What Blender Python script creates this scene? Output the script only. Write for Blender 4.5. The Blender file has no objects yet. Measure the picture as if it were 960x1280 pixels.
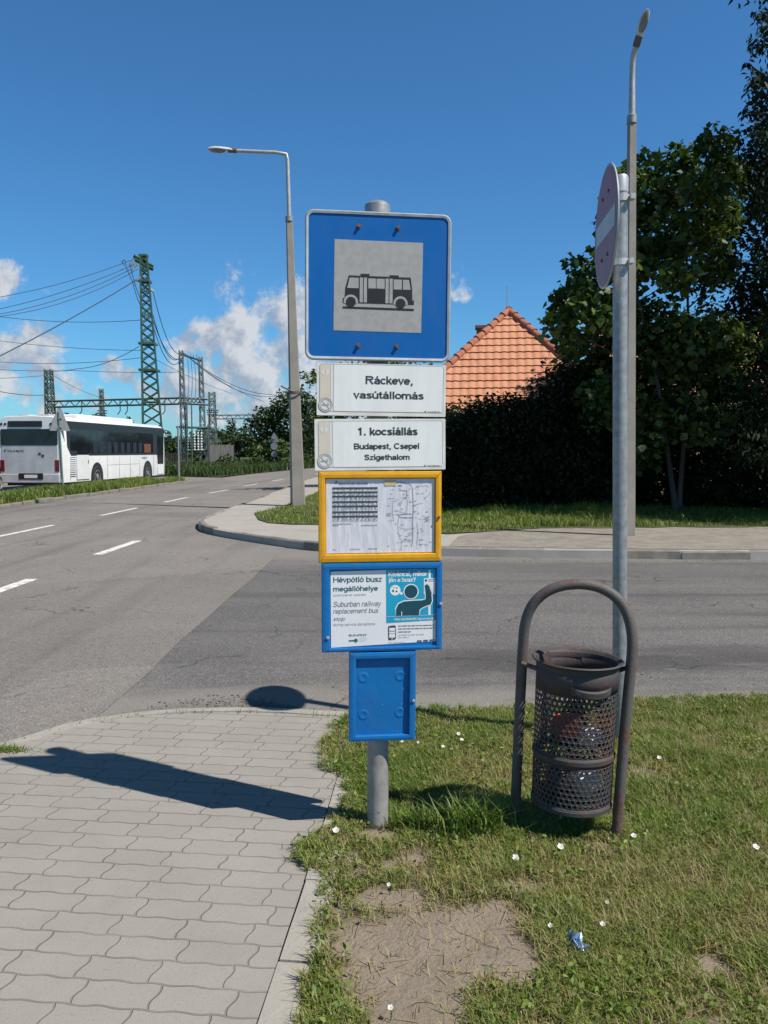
import bpy, bmesh, math, random
import numpy as np
from mathutils import Vector, Matrix

R = math.radians
PI = math.pi
scn = bpy.context.scene
COL = scn.collection
rnd = random.Random(7)
rng = np.random.default_rng(11)

# ------------------------------------------------------------------ camera
CAM_H = 1.6
FPX = 1036.0                 # focal length in pixels of the 960x1280 photograph
PITCH = math.atan(76 / FPX)
cam = bpy.data.objects.new('camera', bpy.data.cameras.new('camera'))
COL.objects.link(cam)
cam.location = (0, 0, CAM_H)
cam.rotation_euler = (PI / 2 - PITCH, 0, 0)
cam.data.sensor_fit = 'VERTICAL'
cam.data.sensor_height = 24
cam.data.lens = 24 * FPX / 1280
cam.data.clip_start = 0.05
cam.data.clip_end = 4000
scn.camera = cam

# ------------------------------------------------------------------ sky, sun, exposure
SUN_EL = R(53)
SUN_AZ = R(117.2)              # clockwise from +Y
sun_dir = Vector((math.cos(SUN_EL) * math.sin(SUN_AZ), math.cos(SUN_EL) * math.cos(SUN_AZ), math.sin(SUN_EL)))
sl = bpy.data.lights.new('sun', 'SUN')
sl.energy = 5.0
sl.angle = R(0.53)
sl.color = (1.0, 0.945, 0.86)
so = bpy.data.objects.new('sun', sl)
COL.objects.link(so)
so.rotation_euler = (-sun_dir).to_track_quat('-Z', 'Y').to_euler()
scn.view_settings.view_transform = 'Standard'
scn.view_settings.look = 'None'
scn.view_settings.exposure = 0.22
scn.view_settings.gamma = 1.0
scn.view_settings.use_curve_mapping = False
scn.cycles.use_denoising = True
scn.cycles.max_bounces = 6
scn.cycles.transparent_max_bounces = 8


def ray(x, y):
    """Direction through a point of the 960x1280 photograph."""
    cx = (x - 480) / FPX
    cy = (640 - y) / FPX
    return Vector((cx, math.cos(PITCH) + cy * math.sin(PITCH), -math.sin(PITCH) + cy * math.cos(PITCH)))


def G(x, y, z=0.0):
    d = ray(x, y)
    t = (CAM_H - z) / -d.z
    return Vector((d.x * t, d.y * t, z))


def P(x, y, Y):
    d = ray(x, y)
    t = Y / d.y
    return Vector((d.x * t, Y, CAM_H + d.z * t))


class NT:
    """Small helper round a node tree."""
    def __init__(s, tree):
        s.t = tree
        s.n = tree.nodes
        s.n.clear()

    def new(s, typ, **kw):
        nd = s.n.new(typ)
        for k, v in kw.items():
            if k.startswith('i_'):
                key = k[2:]
                key = int(key) if key.isdigit() else key.replace('_', ' ')
                nd.inputs[key].default_value = v
            else:
                setattr(nd, k, v)
        return nd

    def link(s, a, b):
        s.t.links.new(a, b)

    def math(s, op, a, b=None, c=None, clamp=False):
        nd = s.n.new('ShaderNodeMath')
        nd.operation = op
        nd.use_clamp = clamp
        for i, v in enumerate((a, b, c)):
            if v is None:
                continue
            if isinstance(v, (int, float)):
                nd.inputs[i].default_value = v
            else:
                s.link(v, nd.inputs[i])
        return nd.outputs[0]

    def vmath(s, op, a, b=None, out=0):
        nd = s.n.new('ShaderNodeVectorMath')
        nd.operation = op
        for i, v in enumerate((a, b)):
            if v is None:
                continue
            if isinstance(v, (tuple, list, Vector)):
                nd.inputs[i].default_value = tuple(v)
            elif isinstance(v, (int, float)):
                nd.inputs['Scale'].default_value = v
            else:
                s.link(v, nd.inputs[i])
        return nd.outputs[out]

    def smooth(s, v, a, b, lo=0.0, hi=1.0):
        nd = s.n.new('ShaderNodeMapRange')
        nd.interpolation_type = 'SMOOTHSTEP'
        s.link(v, nd.inputs['Value'])
        nd.inputs['From Min'].default_value = a
        nd.inputs['From Max'].default_value = b
        nd.inputs['To Min'].default_value = lo
        nd.inputs['To Max'].default_value = hi
        return nd.outputs[0]

    def noise(s, vec, scale, detail=4, rough=0.55, dist=0.0):
        nd = s.n.new('ShaderNodeTexNoise')
        nd.inputs['Scale'].default_value = scale
        nd.inputs['Detail'].default_value = detail
        nd.inputs['Roughness'].default_value = rough
        nd.inputs['Distortion'].default_value = dist
        if vec is not None:
            s.link(vec, nd.inputs['Vector'])
        return nd.outputs['Fac']

    def mix(s, fac, a, b, mode='MIX'):
        nd = s.n.new('ShaderNodeMix')
        nd.data_type = 'RGBA'
        nd.blend_type = mode
        for sock, v in ((nd.inputs[0], fac), (nd.inputs[6], a), (nd.inputs[7], b)):
            if isinstance(v, (int, float)):
                sock.default_value = v
            elif isinstance(v, (tuple, list)):
                sock.default_value = (*v[:3], 1)
            else:
                s.link(v, sock)
        return nd.outputs[2]


# ---- world: Nishita sky with procedural cumulus laid out by direction
world = bpy.data.worlds.new('World')
scn.world = world
world.use_nodes = True
w = NT(world.node_tree)
sky = w.new('ShaderNodeTexSky', sky_type='NISHITA', sun_disc=False, sun_elevation=SUN_EL, sun_rotation=SUN_AZ,
            altitude=0, air_density=1.0, dust_density=0.3, ozone_density=4.0)
geo = w.new('ShaderNodeTexCoord')
d = geo.outputs['Generated']
CLOUDS = [  # photograph position and radius of each billow
    (235, 430, 26), (262, 428, 30), (290, 420, 32), (312, 410, 34), (336, 400, 36), (360, 394, 38), (386, 382, 44), (425, 390, 60), (300, 462, 52), (352, 440, 46),
    (258, 472, 42), (400, 455, 60), (225, 492, 38), (330, 500, 44), (285, 505, 40), (470, 430, 60), (440, 500, 70),
    (46, 421, 27), (68, 427, 18), (22, 440, 33), (-5, 462, 42), (45, 455, 30), (8, 346, 22), (-60, 430, 50),
    (140, 462, 17), (158, 470, 14), (92, 480, 17), (28, 494, 20), (180, 490, 18), (62, 505, 20), (120, 500, 18),
    (575, 350, 22, -.1), (596, 342, 20, -.1), (290, 348, 26, -.12), (283, 366, 20, -.12), (68, 346, 18, -.2)]
best = None
for (px, py, rp, *cap) in CLOUDS:
    c = ray(px, py).normalized()
    r = rp / FPX
    dt = w.vmath('DOT_PRODUCT', d, c, out=1)
    v = w.math('MULTIPLY_ADD', dt, 2 / r ** 2, 1 - 2 / r ** 2)      # 1 - angle^2/r^2
    if cap:                      # thin wisps stay ragged
        v = w.math('MINIMUM', v, cap[0])
    best = v if best is None else w.math('MAXIMUM', best, v)
best = w.math('MAXIMUM', best, -1.2)
n1 = w.noise(d, 24, 11, 0.66, 0.1)
dsh = w.vmath('ADD', d, tuple(Vector((0.014, 0, 0.012))))
n2 = w.noise(dsh, 24, 6, 0.6, 0.1)
nlow = w.noise(d, 9, 3, 0.5)
raw = w.math('ADD', w.math('MULTIPLY', best, 0.78), w.math('MULTIPLY_ADD', n1, 3.6, -1.84))
mask = w.smooth(raw, -0.05, 0.75, 0, 0.92)
# low banks of thin cloud near the horizon
sep = w.new('ShaderNodeSeparateXYZ')
w.link(d, sep.inputs[0])
squash = w.vmath('MULTIPLY', d, (1, 1, 3.2))
n3 = w.noise(squash, 7, 7, 0.6)
low = w.math('MULTIPLY', w.smooth(n3, 0.44, 0.72, 0, 0.5), w.smooth(sep.outputs[2], 0.17, 0.02))
lit = w.math('ADD', w.math('MULTIPLY', w.math('SUBTRACT', n1, n2), 4.2), w.math('MULTIPLY_ADD', nlow, 1.1, -0.08), clamp=True)
ccol = w.mix(lit, (3.4, 4.0, 5.0), (6.6, 6.8, 7.1))
SKY_GAIN = 1.0
skyc = w.mix(1.0, sky.outputs[0], (0.48, 0.95, 1.24), 'MULTIPLY')
sk1 = w.mix(low, skyc, (4.2, 5.2, 6.6))
sk2 = w.mix(mask, sk1, ccol)
# sky above the view dimmed and made less blue, to keep shadows dark
zen = w.smooth(sep.outputs[2], 0.50, 0.85)
sk2 = w.mix(zen, sk2, w.mix(1.0, sk2, (0.46, 0.34, 0.23), 'MULTIPLY'))
bg = w.new('ShaderNodeBackground', i_Strength=0.088)
w.link(sk2, bg.inputs[0])
wo = w.new('ShaderNodeOutputWorld')
w.link(bg.outputs[0], wo.inputs[0])


# ------------------------------------------------------------------ materials
MATS = {}


def base_mat(name):
    m = bpy.data.materials.new(name)
    m.use_nodes = True
    t = NT(m.node_tree)
    out = t.new('ShaderNodeOutputMaterial')
    b = t.new('ShaderNodeBsdfPrincipled')
    t.link(b.outputs[0], out.inputs[0])
    return m, t, b, out


def mat(name, c1, c2=None, scale=6.0, rough=0.6, metal=0.0, bump=0.0, bscale=None, spec=0.5, detail=5, lo=0.35, hi=0.65,
        stretch=None, coat=0.0, rough2=None, chips=None):
    """Two-tone noise material in object space."""
    if name in MATS:
        return MATS[name]
    m, t, b, out = base_mat(name)
    tc = t.new('ShaderNodeTexCoord')
    v = tc.outputs['Object']
    if stretch:
        v = t.vmath('MULTIPLY', v, stretch)
    if c2 is None:
        c2 = tuple(x * 0.86 for x in c1)
    f = t.smooth(t.noise(v, scale, detail, 0.6), lo, hi)
    col = t.mix(f, c1, c2)
    if chips:      # chipped and grimy paint
        col = t.mix(t.smooth(t.noise(v, 38, 3, 0.65), 0.715, 0.735, 0, 0.8), col, chips)
        col = t.mix(t.math('MULTIPLY', t.smooth(t.noise(t.vmath('MULTIPLY', v, (5, 5, 1.0)), 5, 5, 0.7), 0.50, 0.75), 0.35), col, tuple(x * 0.5 + 0.05 for x in c1))
    t.link(col, b.inputs['Base Color'])
    b.inputs['Roughness'].default_value = rough
    if rough2 is not None:
        t.link(t.smooth(t.noise(v, scale * 2.3, 4), 0.3, 0.7, rough, rough2), b.inputs['Roughness'])
    b.inputs['Metallic'].default_value = metal
    b.inputs['Specular IOR Level'].default_value = spec
    b.inputs['Coat Weight'].default_value = coat
    if bump:
        bn = t.new('ShaderNodeBump', i_Strength=bump, i_Distance=0.01)
        t.link(t.noise(v, bscale or scale * 8, 4), bn.inputs['Height'])
        t.link(bn.outputs[0], b.inputs['Normal'])
    MATS[name] = m
    return m


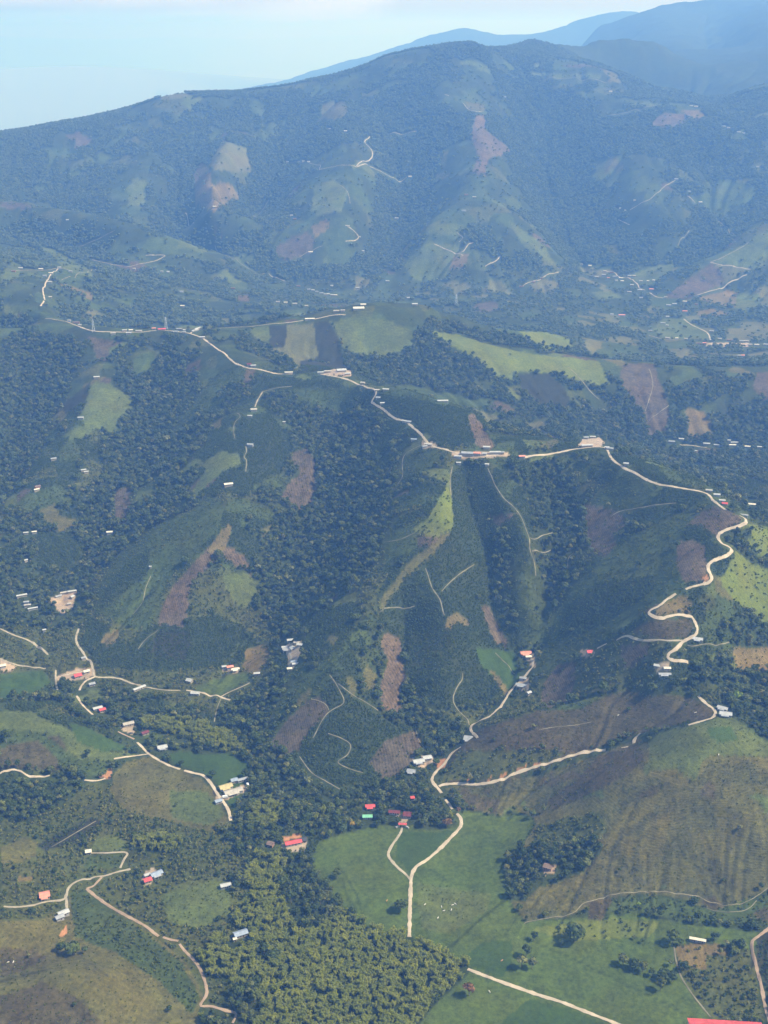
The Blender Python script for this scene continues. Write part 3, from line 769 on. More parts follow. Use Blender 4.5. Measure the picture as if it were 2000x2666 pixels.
# patchwork of plots and woodland on slopes nobody outlined
vor_n = 5200
vp_R = np.exp(rng.uniform(math.log(1100), math.log(6100), vor_n))
vp_a = rng.uniform(AZ[0], AZ[-1], vor_n)
vx, vy = vp_R * np.sin(vp_a), vp_R * np.cos(vp_a)
vcl = rng.choice([CI['F'], CI['f'], CI['C'], CI['S'], CI['g'], CI['G'], CI['b'], CI['O']], vor_n, p=[0.50, 0.22, 0.12, 0.05, 0.07, 0.02, 0.01, 0.01])
near_i = np.full((NR, NA), -1, np.int32)
lw = np.log(np.maximum(RR, 1))
_u = (np.log(vp_R))
_best = np.full((NR, NA), 1e9, np.float32)
rk_ = RR[:, None]
_wx = AZ[None, :] + 0.006 * vnoise(GX / 60 / np.clip(rk_ / 1800, 1, 3), GY / 60, 61)
_wy = np.log(RR)[:, None] * 0.95 + 0.006 * vnoise(GX / 60 / np.clip(rk_ / 1800, 1, 3), GY / 60, 62)
for k in range(vor_n):
    j0, j1 = np.searchsorted(AZ, [vp_a[k] - 0.05, vp_a[k] + 0.05])
    r0, r1 = np.searchsorted(RR, [vp_R[k] * 0.91, vp_R[k] * 1.1])
    sl = (slice(r0, r1), slice(j0, j1))
    d = (_wx[sl] - vp_a[k]) ** 2 + (_wy[sl] - _u[k] * 0.95) ** 2
    b = d < _best[sl]
    _best[sl][b] = d[b]
    near_i[sl][b] = k
ok = near_i >= 0
cover[ok] = vcl[near_i[ok]]
spur_c = rng.choice([CI['C'], CI['g'], CI['f'], CI['S'], CI['G'], CI['b'], CI['O']], vor_n, p=[0.44, 0.30, 0.08, 0.08, 0.06, 0.02, 0.02])
ck_ = CONC + 0.35 * fbm(GX, GY, 120, 3, 70) * 1.0
cover[ck_ > 0.22] = CI['F']
m_sp = ok & (ck_ < -0.30)
cover[m_sp] = spur_c[near_i[m_sp]]
plots = rng.uniform(size=vor_n) < 0.30
m_sp = ok & plots[near_i] & (ck_ < 0.55) & (RR[:, None] > 3300) & (RR[:, None] < 5600)
cover[m_sp] = spur_c[near_i[m_sp]]
top = RR[:, None] > 4800
cover[top & (fbm(GX, GY, 420, 2, 77) > 0.0)] = CI['F']
cover[RR > 5900, :] = CI['F']
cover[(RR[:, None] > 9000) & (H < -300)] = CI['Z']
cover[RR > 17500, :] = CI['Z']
jx = 5.0 * fbm(GX, GY, 26, 3, 40)
jy = 4.0 * fbm(GX, GY, 26, 3, 44)
PU, PV = GU + jx * np.clip(1500 / RR, 0.5, 1.6)[:, None], GV + jy * np.clip(1500 / RR, 0.4, 1.6)[:, None]
for pid, (nm, cl, poly) in enumerate(PATCH, 1):
    pa = np.array(poly, float)
    m = vis & (PU > pa[:, 0].min()) & (PU < pa[:, 0].max()) & (PV > pa[:, 1].min()) & (PV < pa[:, 1].max())
    idx = np.nonzero(m)
    if not len(idx[0]):
        continue
    ins = in_poly(PU[idx], PV[idx], poly)
    cover[idx[0][ins], idx[1][ins]] = CI[cl]
    if nm:
        patch_id[idx[0][ins], idx[1][ins]] = pid
gn = fbm(GX, GY, 75, 3, 120)
isD = cover == CI['D']
cover[isD & (gn > -0.02)] = CI['O']
cover[isD & (gn > 0.26)] = CI['G']
cover[isD & (gn < -0.34)] = CI['d']
isV = (cover == CI['V']) & ok
cover[isV & (near_i % 5 == 0)] = CI['g']
cover[isV & (near_i % 7 == 0)] = CI['W']
cover[isV & (near_i % 9 == 0)] = CI['C']
COL = np.array([CLS[k][0] for k in CK], np.float32)
COL *= np.where(np.isin(CK, ['E', 'o', 'Z'])[:, None], 1.0, np.array([0.93, 0.84, 0.58]))
TEX = np.array([CLS[k][1:4] for k in CK], np.float32)
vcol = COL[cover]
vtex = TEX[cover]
# soften the seams between plots by one cell
for _ in range(0):
    c2 = vcol.copy()
    c2[1:-1, 1:-1] = (vcol[1:-1, 1:-1] * 4 + vcol[:-2, 1:-1] + vcol[2:, 1:-1] + vcol[1:-1, :-2] + vcol[1:-1, 2:]) / 8
    vcol = c2
lum = 1 + 0.28 * fbm(GX, GY, 90, 3, 50)
vcol = np.clip(vcol * lum[..., None], 0.004, 0.8)
WORN = [(0.55, [(1325, 2336), (1250, 2395), (1190, 2450), (1165, 2470)], 3.2), (0.65, [(830, 2195), (880, 2250), (930, 2330), (948, 2400)], 2.0), (0.65, [(892, 2290), (905, 2340), (930, 2368)], 2.0),
        (0.75, [(1095, 2262), (1130, 2268), (1165, 2295), (1230, 2310), (1270, 2335), (1282, 2350)], 2.6), (1.3, [(1180, 2308), (1240, 2318), (1278, 2345)], 2.2), (0.62, [(1395, 2452), (1480, 2490), (1560, 2530), (1690, 2590), (1800, 2650)], 2.0),
        (1.35, [(1570, 2440), (1650, 2470), (1735, 2498)], 1.8), (0.7, [(1080, 2400), (1110, 2420), (1118, 2445)], 2.0), (0.7, [(1440, 1955), (1340, 1950), (1260, 1960)], 2.0), (0.6, [(1820, 2150), (1850, 2210), (1868, 2290)], 3.0),
        (0.6, [(1570, 2010), (1500, 2060), (1440, 2110)], 2.6), (0.6, [(0, 2555), (60, 2540), (120, 2525)], 3.5), (0.7, [(220, 2440), (300, 2435), (350, 2430)], 2.0), (1.25, [(350, 2060), (410, 2080), (445, 2085)], 2.0),
        (1.3, [(480, 2120), (530, 2100), (560, 2090)], 1.8), (1.3, [(540, 2120), (560, 2095)], 1.6), (0.7, [(270, 2050), (290, 2080), (310, 2095)], 2.0), (1.4, [(1365, 2405), (1350, 2440), (1345, 2460)], 1.8), (0.7, [(1310, 2440), (1340, 2400), (1345, 2370)], 1.6)]
for f_, pl_, w_ in WORN:
    for (ax_, ay_), (bx_, by_) in zip(pl_[:-1], pl_[1:]):
        m = vis & (GU > min(ax_, bx_) - 8) & (GU < max(ax_, bx_) + 8) & (GV > min(ay_, by_) - 8) & (GV < max(ay_, by_) + 8)
        ii_, jj_ = np.nonzero(m)
        t_ = np.clip(((GU[ii_, jj_] - ax_) * (bx_ - ax_) + (GV[ii_, jj_] - ay_) * (by_ - ay_)) / ((bx_ - ax_) ** 2 + (by_ - ay_) ** 2), 0, 1)
        d_ = np.hypot(GU[ii_, jj_] - ax_ - t_ * (bx_ - ax_), GV[ii_, jj_] - ay_ - t_ * (by_ - ay_) + 1.5 * vnoise(GX[ii_, jj_] / 9, GY[ii_, jj_] / 9, 99))
        k_ = 1 + (f_ - 1) * np.clip(1.6 - d_ / w_, 0, 1)
        vcol[ii_, jj_] *= k_[:, None]


def nodes_of(name, rough=0.9, spec=0.2):
    m = bpy.data.materials.new(name)
    m.use_nodes = True
    nt = m.node_tree
    bs = nt.nodes['Principled BSDF']
    bs.inputs['Roughness'].default_value = rough
    bs.inputs['Specular IOR Level'].default_value = spec
    return m, nt, bs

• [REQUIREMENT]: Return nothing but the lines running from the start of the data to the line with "rng = np.random.default_rng(11)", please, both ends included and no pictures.

• [COMPLETED EXERCISE]:
What Blender Python script creates this scene? Output the script only. Write for Blender 4.5. The Blender file has no objects yet. Measure the picture as if it were 960x1280 pixels.
import bpy, bmesh, math, random
import numpy as np
from mathutils import Vector, Matrix

R = math.radians
PI = math.pi
scn = bpy.context.scene
COL = scn.collection
rnd = random.Random(7)
rng = np.random.default_rng(11)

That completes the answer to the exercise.